The gates at Jeffrey Epstein’s secluded Zorro Ranch are no longer just a punch line in a true-crime footnote. New Mexico investigators are back on the property, and the state is hinting that the paper trail, not gossip, is driving the new urgency.

What You Should Know
New Mexico prosecutors searched Epstein’s former Zorro Ranch near Stanley on March 9th, 2026, with the cooperation of the current owners. Attorney General Raul Torrez says previously sealed FBI files justify reopening a state probe that was closed in 2019.
The target is the hilltop estate about 30 miles south of Santa Fe, a property Epstein bought in 1993 and developed into a mansion compound with a private runway, according to reporting carried by PBS NewsHour from The Associated Press.
Why the Case Is Moving Again
Torrez reopened the ranch investigation after New Mexico’s earlier case was shut down in 2019 at the request of federal prosecutors in New York. This time, his office is pointing to new information, saying the “revelations outlined in the previously sealed FBI files warrant further examination.”
On March 9th, 2026, state investigators began searching the ranch amid allegations the property may have been used for sexual abuse and sex trafficking of young women. The attorney general’s office said the search was conducted with the cooperation of the people who own the ranch now.
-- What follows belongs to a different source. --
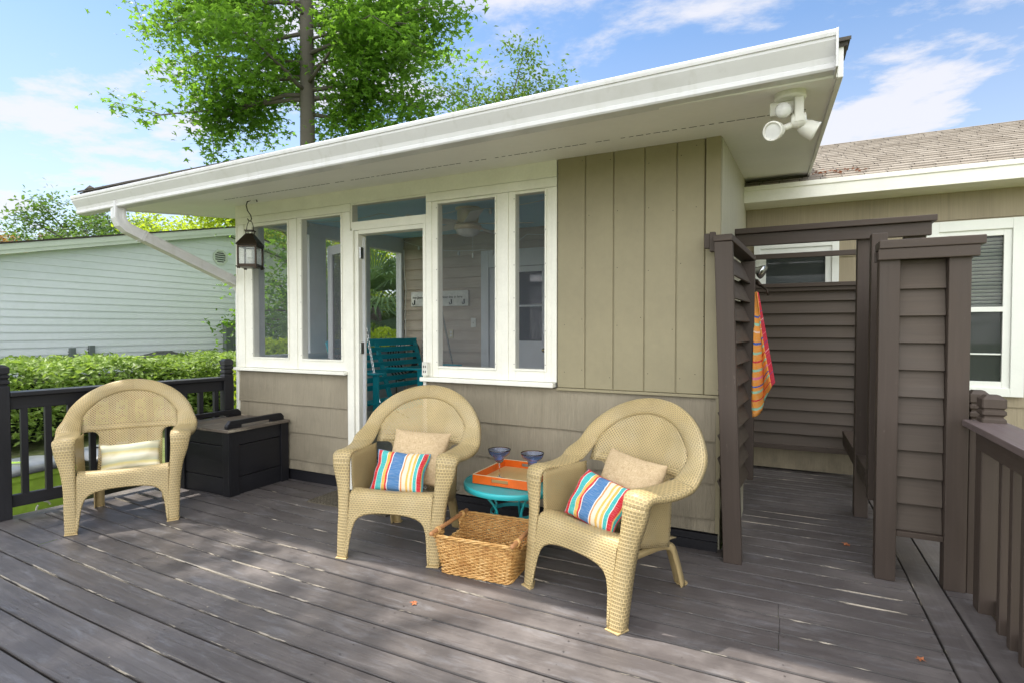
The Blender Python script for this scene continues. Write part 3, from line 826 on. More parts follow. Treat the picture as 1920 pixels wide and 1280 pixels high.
d.box(XL0, XR0, YF-.02, YF-.001, zs(YF)-.008, zs(YF)+.115); d.build('fascia', M['soffit'], house)
# porch roofing
def shingles(x0, x1, y0, z0, slope, y1, expo, mat, name, left=None):
    d = MB(); y = y0; i = 0
    while y < y1-.01:
        ya = y; yb = min(y+expo, y1); za = z0+slope*(ya-y0)+.014; zb = z0+slope*(yb-y0)+.004
        n = 40; b = len(d.v); ou = R.uniform(0, 5)
        xa = x0 if left is None else left(ya)
        for k in range(n+1):
            x = lerp(xa, x1, k/n); j = .0025*noise.noise(Vector((x*6, y*9, 1)))
            d.v += [(x, ya, za-.014), (x, ya+j, za+abs(j)), (x, yb+.004, zb)]
        for k in range(n):
            a = b+3*k; ua = ou+lerp(xa, x1, k/n); ub = ou+lerp(xa, x1, (k+1)/n)
            d.face((a, a+3, a+4, a+1), [(ua, i*.5), (ub, i*.5), (ub, i*.5+.02), (ua, i*.5+.02)])
            d.face((a+1, a+4, a+5, a+2), [(ua, i*.5+.03), (ub, i*.5+.03), (ub, i*.5+.47), (ua, i*.5+.47)])
        y = yb; i += 1
    return d.build(name, mat, house)
shingles(XL0-.06, XR0+.045, YF-.045, zs(YF)+.118, SL, 6.3, .13, M['shingle2'], 'porch_roof')
d = MB(); d.prism([(XL0-.055, YF-.03, zs(YF)+.105), (XL0-.055, 6.28, zs(6.28)+.105), (XL0-.055, 6.28, zs(6.28)+.122), (XL0-.055, YF-.03, zs(YF)+.122)], (XR0+.035-XL0+.055, 0, 0)); d.build('roof_edge', M['shingle2'], house)
d = MB(); d.poly([(-5.16, YF-.05, zs(YF)+.13), (-5.02, YF-.05, zs(YF)+.13), (-5.12, YF-.03, zs(YF)+.165)]); d.build('loose_shingle', M['shingle2'], house, solid=.004)
# main roof
EY, EZ, MS = 5.43, 2.575, .42
shingles(XR0-.6, 6.5, EY, EZ, MS, 7.62, .115, M['shingle'], 'main_roof')
d = MB(); d.prism([(-5.0, EY+.02, EZ-.012), (-5.0, 7.6, EZ+MS*2.17-.012), (-5.0, 9.8, EZ-.012)], (11.5, 0, 0)); d.build('roof_body', M['shingle'], house)
d = MB(); d.prism([(-.33, EY, EZ-.145), (-.33, EY-.018, EZ-.145), (-.33, EY-.018, EZ-.045), (-.33, EY-.030, EZ-.04), (-.33, EY-.030, EZ-.002), (-.33, EY, EZ-.002)], (6.8, 0, 0))
d.box(-.33, 6.4, EY+.001, YB, EZ-.145, EZ-.13); d.build('main_fascia', M['trim'], house, bevel=.002)
# leaves caught in the valley
d = MB()
for i in range(45):
    x = R.uniform(XR0+.03, XR0+.45); yv = R.uniform(EY+.05, EY+.35); s_ = .02
    an = R.uniform(0, 6.3); z = EZ+MS*(yv-EY)+.02
    d.poly([(x+s_*cos(an+q*pi/2)*(1 if q % 2 else .5), yv+s_*sin(an+q*pi/2)*(1 if q % 2 else .5), z+R.uniform(0, .012)) for q in range(4)])
tag(d.build('leaf_litter', M['dry']), 'rusty dead leaves caught in the roof valley beside the eave', 'leaf litter', kind='stuff')
# gutter
def gz(x): return lerp(2.376, 2.446, (x-XL0)/(XR0-XL0))
prof = [(2.574, .0), (2.574, -.135), (2.504, -.135), (2.498, -.128), (2.498, -.112), (2.503, -.108), (2.497, -.085), (2.478, -.055), (2.466, -.035), (2.4645, -.024), (2.458, -.022), (2.456, -.012), (2.456, -.002), (2.460, .002), (2.472, .002), (2.472, -.006)]
d = MB(); n = 30; b = len(d.v)
for i in range(n+1):
    x = lerp(XL0-.015, XR0-.006, i/n)
    for (yy, dz) in prof: d.v.append((x, yy, gz(x)+dz))
k = len(prof)
for i in range(n):
    for j in range(k-1): d.face((b+i*k+j, b+i*k+j+1, b+(i+1)*k+j+1, b+(i+1)*k+j))
d.face([b+j for j in range(k-1)]); d.face([b+n*k+j for j in range(k-1)][::-1])
gt = d.build('gutter', M['gutter'], house, solid=.0015)
d = MB(); d.box(XR0-.012, XR0-.003, 2.452, 2.575, 2.30, 2.449)
d.build('seam_cover', M['gutter'], gt, bevel=.002)
# downspout (swept ribbed rectangle)
def rectsweep(d, pts, wv, hv, w, h):
    """pts centre points; wv/hv lists of side and depth vectors"""
    b = len(d.v)
    sec = []
    N = 5
    for sx, sy, ex, ey in ((-1,-1,1,-1), (1,-1,1,1), (1,1,-1,1), (-1,1,-1,-1)):
        for q in range(N):
            t = q/N; x = lerp(sx, ex, t); y = lerp(sy, ey, t)
            rb = .94 if q in (2, 3) else 1.0
            sec.append((x*(rb if sx == ex else 1), y*(rb if sy == ey else 1)))
    for p, W, H in zip(pts, wv, hv):
        for x, y in sec: d.v.append(tuple(Vector(p)+Vector(W)*x*w/2+Vector(H)*y*h/2))
    n = len(sec)
    for i in range(len(pts)-1):
        for k in range(n): d.face((b+i*n+k, b+i*n+(k+1) % n, b+(i+1)*n+(k+1) % n, b+(i+1)*n+k))
    d.face([b+k for k in range(n)]); d.face([b+(len(pts)-1)*n+k for k in range(n)][::-1])
A = Vector((-4.71, 2.538, 2.30)); B = Vector((-4.535, 3.50, 1.70)); C = Vector((-4.535, 3.50, .10))
p = [A, A+Vector((0, 0, -.13))]
dg = (B-(A+Vector((0,0,-.17)))).normalized()
p += [A+Vector((0,0,-.165))+dg*.02, A+Vector((0,0,-.18))+dg*.06, A+Vector((0,0,-.18))+dg*.16]
p += [B-dg*.12, B-dg*.04+Vector((0,0,-.005)), B+Vector((0, 0, -.05)), B+Vector((0,0,-.12)), C]
W = []; H = []
side0 = Vector((.98, -.2, 0)).normalized()
for i in range(len(p)):
    t = (p[min(i+1, len(p)-1)]-p[max(i-1, 0)]).normalized()
    s0 = (side0-t*side0.dot(t)).normalized(); W.append(s0); H.append(t.cross(s0))
d = MB(); rectsweep(d, p, W, H, .104, .078); ds = d.build('downspout', M['gutter'], gt, bevel=.004)
d = MB(); q = A+Vector((0,0,-.18))+dg*.17; rectsweep(d, [q, q+dg*.02], [W[4]]*2, [H[4]]*2, .110, .084); d.build('sleeve', M['gutter'], ds, bevel=.002); d = MB()
q = B-dg*.16; rectsweep(d, [q, q+dg*.02], [W[5]]*2, [H[5]]*2, .110, .084); d.build('sleeve', M['gutter'], ds, bevel=.002)

# ------------------------------------------------------------------ things on the house
# outlet box on the door jamb
t = thing('outlet_box', 'small white weatherproof outlet box on the right door jamb', 'outlet', (-2.375, YW-.02, .96))
d = MB(); d.box(-2.40, -2.352, YW-.055, YW-.019, .955, 1.055); d.build('box', M['plastic'], t, bevel=.004)
boxes('slot', M['dark'], t, [(xq-.003, xq+.003, YW-.057, YW-.0545, zq-.008, zq+.008) for zq in (.985, 1.022) for xq in (-2.385, -2.368)])
# inner wall plates
def plate(x, z, mat, kind, label):
    t = thing(kind, label, 'wall plate', (x, YB-.02, z))
    d = MB(); d.box(x-.034, x+.034, YB-.026, YB-.014, z-.055, z+.055); d.build('plate', mat, t, bevel=.003)
    d = MB()
    if kind == 'light_switch': d.box(x-.006, x+.006, YB-.036, YB-.026, z-.012, z+.010)
    else:
        for q in (-.02, .02): d.lathe([(0, -.0285), (.014, -.0285), (.015, -.026)], (x, YB, z+q), 12, (Vector((1,0,0)), Vector((0,0,1)), Vector((0,1,0))))
    d.build('toggle' if kind == 'light_switch' else 'socket', M['plastic'], t)
plate(-3.335, 1.37, M['plastic'], 'light_switch', 'white light switch plate on the porch back wall nearest the inner door')
plate(-3.655, 1.235, mat_plain('almond_plastic', (.62, .55, .38), .4), 'wall_outlet', 'almond outlet plate low on the porch back wall, left of the switch')
# coat rack
t = thing('coat_rack', 'white board coat rack with black hooks and script lettering on porch wall', 'coat rack', (-3.81, YB-.02, 1.57))
d = MB(); d.box(-4.235, -3.395, YB-.045, YB-.016, 1.575, 1.760); d.build('board', M['iwhite2'] if 'iwhite2' in M else M['plastic'], t, bevel=.003)
for q in range(5):
    x = lerp(-4.18, -3.45, q/4); d = MB()
    d.tube([(x, YB-.046, 1.645), (x, YB-.055, 1.60), (x, YB-.075, 1.592), (x-.002, YB-.088, 1.605), (x-.002, YB-.088, 1.622)], .0045, 6); d.box(x-.007, x+.007, YB-.05, YB-.045, 1.60, 1.655)
    d.build('hook', M['black'], t)
def text(s, x, y, z, size, mat, parent, name):
    cu = bpy.data.curves.new('txt', 'FONT'); cu.body = s; cu.size = size; cu.extrude = .0006; cu.align_x = 'LEFT'; cu.shear = .25
    ob = bpy.data.objects.new('txt', cu); COL.objects.link(ob)
    dg_ = bpy.context.evaluated_depsgraph_get(); me = bpy.data.meshes.new_from_object(ob.evaluated_get(dg_))
    bpy.data.objects.remove(ob)
    me.transform(Matrix.Rotation(radians(90), 4, 'X')); o0 = ORG[parent.name]
    me.transform(Matrix.Translation(Vector((x, y, z))-o0))
    me.materials.clear(); me.materials.append(mat)
    o = bpy.data.objects.new(name, me); COL.objects.link(o); o.parent = parent; return o
text('hey Jimmy...   the worry about less in here', -4.215, YB-.0462, 1.672, .043, M['black'], t, 'lettering')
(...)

That cooperation is being treated like a plot point, not a footnote. In a statement, the New Mexico Department of Justice said, “The New Mexico Department of Justice appreciates the cooperation of the current property owners.”
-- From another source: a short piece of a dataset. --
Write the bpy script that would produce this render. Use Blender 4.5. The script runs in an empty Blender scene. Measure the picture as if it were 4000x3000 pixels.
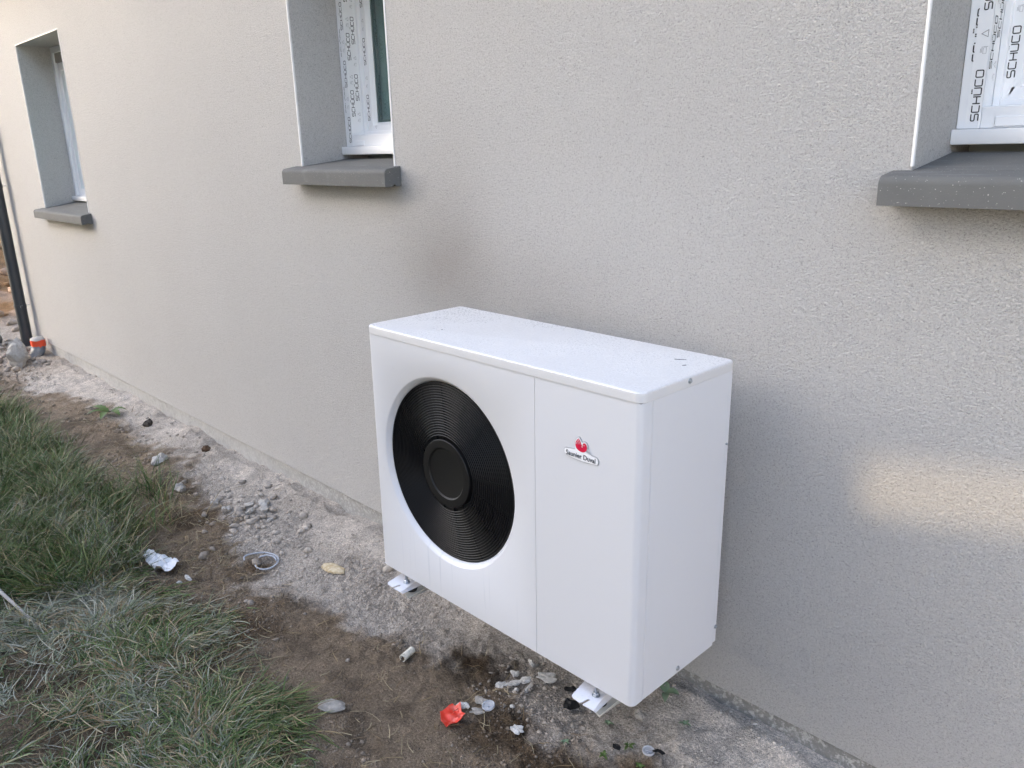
import bpy, bmesh, math, random
import numpy as np
from mathutils import Vector, Matrix

random.seed(7)
RNG = np.random.default_rng(11)
scene = bpy.context.scene
COL = scene.collection

# ------------------------------------------------------------------ camera
CAM_POS = Vector((2.1964, -1.9628, 1.4131))
YAW, PITCH, ROLL, FPX = 0.811352, -0.287986, -0.027845, 3149.75
cam_data = bpy.data.cameras.new('camera')
cam = bpy.data.objects.new('camera', cam_data)
COL.objects.link(cam)
_f = Vector((-math.sin(YAW) * math.cos(PITCH), math.cos(YAW) * math.cos(PITCH), math.sin(PITCH)))
_r = Vector((math.cos(YAW), math.sin(YAW), 0))
_u = _r.cross(_f)
_r2 = math.cos(ROLL) * _r + math.sin(ROLL) * _u
_u2 = -math.sin(ROLL) * _r + math.cos(ROLL) * _u
cam.matrix_world = Matrix(((_r2.x, _u2.x, -_f.x, CAM_POS.x), (_r2.y, _u2.y, -_f.y, CAM_POS.y),
                           (_r2.z, _u2.z, -_f.z, CAM_POS.z), (0, 0, 0, 1)))
cam_data.sensor_width = 36.0
cam_data.lens = 36.0 * FPX / 4000.0
cam_data.clip_start = 0.05
cam_data.clip_end = 600
scene.camera = cam

# ------------------------------------------------------------------ light
SUN_EL = math.radians(18.0)
SUN_K = 0.5                                    # sideways drift of the light per metre towards the wall
_h = math.cos(SUN_EL) / math.hypot(1, SUN_K)
SUN_DIR = Vector((SUN_K * _h, _h, -math.sin(SUN_EL)))          # the way the light travels
world = bpy.data.worlds.new('World')
scene.world = world
world.use_nodes = True
wn, wl = world.node_tree.nodes, world.node_tree.links
wn.clear()
sky = wn.new('ShaderNodeTexSky')
sky.sky_type = 'NISHITA'
sky.sun_disc = False
sky.sun_elevation = SUN_EL
sky.sun_rotation = math.atan2(-SUN_DIR.x, -SUN_DIR.y)
sky.air_density = 0.8
sky.dust_density = 4.0
sky.ozone_density = 1.0
hsv = wn.new('ShaderNodeHueSaturation')        # thin high cloud whitens the blue
hsv.inputs['Saturation'].default_value = 0.95
bg = wn.new('ShaderNodeBackground')
bg.inputs['Strength'].default_value = 0.15
wo = wn.new('ShaderNodeOutputWorld')
wl.new(sky.outputs[0], hsv.inputs['Color'])
wl.new(hsv.outputs[0], bg.inputs['Color'])
wl.new(bg.outputs[0], wo.inputs['Surface'])
sun_data = bpy.data.lights.new('sun', 'SUN')
sun_data.energy = 2.0
sun_data.angle = math.radians(0.55)
sun_data.color = (1.0, 0.84, 0.66)
sun = bpy.data.objects.new('sun', sun_data)
sun.rotation_euler = SUN_DIR.to_track_quat('-Z', 'Y').to_euler()
sun.location = (-4, -12, 8)
COL.objects.link(sun)
scene.view_settings.view_transform = 'Standard'
scene.view_settings.look = 'None'
scene.view_settings.gamma = 1.0
scene.view_settings.use_curve_mapping = False
scene.view_settings.exposure = 2.95
scene.render.engine = 'CYCLES'
scene.cycles.max_bounces = 8

# ------------------------------------------------------------------ helpers
def S(r, g, b):                                # sRGB 0..255 to linear
    f = lambda c: c / 12.92 if c <= 0.04045 else ((c + 0.055) / 1.055) ** 2.4
    return (f(r / 255), f(g / 255), f(b / 255), 1.0)

class M:                                       # small node-material writer
    def __init__(self, name, base=(.5, .5, .5, 1), rough=.6, metal=0.0, spec=.5):
        self.m = bpy.data.materials.new(name)
        self.m.use_nodes = True
        self.n, self.l = self.m.node_tree.nodes, self.m.node_tree.links
        self.b = self.n['Principled BSDF']
        self.b.inputs['Base Color'].default_value = base
        self.b.inputs['Roughness'].default_value = rough
        self.b.inputs['Metallic'].default_value = metal
        self.b.inputs['Specular IOR Level'].default_value = spec
        self._tc = None
    def tc(self):
        if not self._tc:
            self._tc = self.n.new('ShaderNodeTexCoord')
        return self._tc.outputs['Object']
    def mapped(self, scale=(1, 1, 1), loc=(0, 0, 0), rot=(0, 0, 0)):
        mp = self.n.new('ShaderNodeMapping')
        mp.inputs['Scale'].default_value = scale
        mp.inputs['Location'].default_value = loc
        mp.inputs['Rotation'].default_value = rot
        self.l.new(self.tc(), mp.inputs['Vector'])
        return mp.outputs[0]
    def noise(self, scale, detail=3, rough=.55, vec=None, dist=0.0):
        t = self.n.new('ShaderNodeTexNoise')
        t.inputs['Scale'].default_value = scale
        t.inputs['Detail'].default_value = detail
        t.inputs['Roughness'].default_value = rough
        t.inputs['Distortion'].default_value = dist
        self.l.new(vec or self.tc(), t.inputs['Vector'])
        return t.outputs['Fac']
    def voro(self, scale, vec=None, feature='F1', rnd=1.0):
        t = self.n.new('ShaderNodeTexVoronoi')
        t.feature = feature
        t.inputs['Scale'].default_value = scale
        t.inputs['Randomness'].default_value = rnd
        self.l.new(vec or self.tc(), t.inputs['Vector'])
        return t.outputs['Distance']
    def ramp(self, fac, *stops):
        r = self.n.new('ShaderNodeValToRGB')
        e = r.color_ramp.elements
        while len(e) < len(stops):
            e.new(0.5)
        for el, (p, c) in zip(e, stops):
            el.position = p
            el.color = c if hasattr(c, '__len__') else (c, c, c, 1)
        self.l.new(fac, r.inputs[0])
        return r.outputs[0]
    def mix(self, fac, a, b, mode='MIX'):
        x = self.n.new('ShaderNodeMix')
        x.data_type = 'RGBA'
        x.blend_type = mode
        for sock, v in ((x.inputs[0], fac), (x.inputs[6], a), (x.inputs[7], b)):
            if isinstance(v, bpy.types.NodeSocket):
                self.l.new(v, sock)
            else:
                sock.default_value = v
        return x.outputs[2]
    def math(self, op, a, b=0.0):
        x = self.n.new('ShaderNodeMath')
        x.operation = op
        for sock, v in ((x.inputs[0], a), (x.inputs[1], b)):
            if isinstance(v, bpy.types.NodeSocket):
                self.l.new(v, sock)
            else:
                sock.default_value = v
        return x.outputs[0]
    def attr(self, name):
        a = self.n.new('ShaderNodeAttribute')
        a.attribute_name = name
        return a.outputs['Color']
    def xyz(self):
        s = self.n.new('ShaderNodeSeparateXYZ')
        self.l.new(self.tc(), s.inputs[0])
        return s.outputs
    def color(self, c):
        self.l.new(c, self.b.inputs['Base Color'])
    def roughness(self, c):
        self.l.new(c, self.b.inputs['Roughness'])
    def bump(self, h, strength=.5, dist=.01, chain=None):
        b = self.n.new('ShaderNodeBump')
        b.inputs['Strength'].default_value = strength
        b.inputs['Distance'].default_value = dist
        self.l.new(h, b.inputs['Height'])
        if chain:
            self.l.new(chain, b.inputs['Normal'])
        self.l.new(b.outputs[0], self.b.inputs['Normal'])
        return b.outputs[0]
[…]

Follow the Property, Follow the Stakes
The ranch is not just a crime scene in the public imagination. It is also a valuable asset with a complicated chain of control, sold by Epstein’s estate in 2023 with proceeds going toward creditors, and purchased by the family of Don Huffines, a Texas candidate for state comptroller who won the Republican primary in early March 2026, according to The Associated Press.
Investigators have not said what, specifically, they expect to recover, but the power dynamic is clear. A state probe that once stepped aside for federal prosecutors is now asserting its own lane, while a politically connected ownership group is publicly cooperating as the state reopens old allegations.
Meanwhile, New Mexico lawmakers have created a new commission to examine past activities at the ranch, adding a second pressure line beyond the attorney general’s office. In 2019, the state attorney general’s office said it had interviewed possible victims who visited the property, even though Epstein was never charged in New Mexico.
Epstein died by suicide in a Manhattan jail in August 2019 while facing federal sex trafficking charges, a moment that left many potential questions permanently frozen in place. The Zorro Ranch search suggests New Mexico is trying to thaw some of them, starting with whatever the sealed FBI material now shows.
What comes next will likely hinge on what the search turns up, and whether any evidence supports new state charges or simply a clearer public accounting. For now, the ranch is back in play, and the state is signaling it plans to follow the trail further than it did the first time.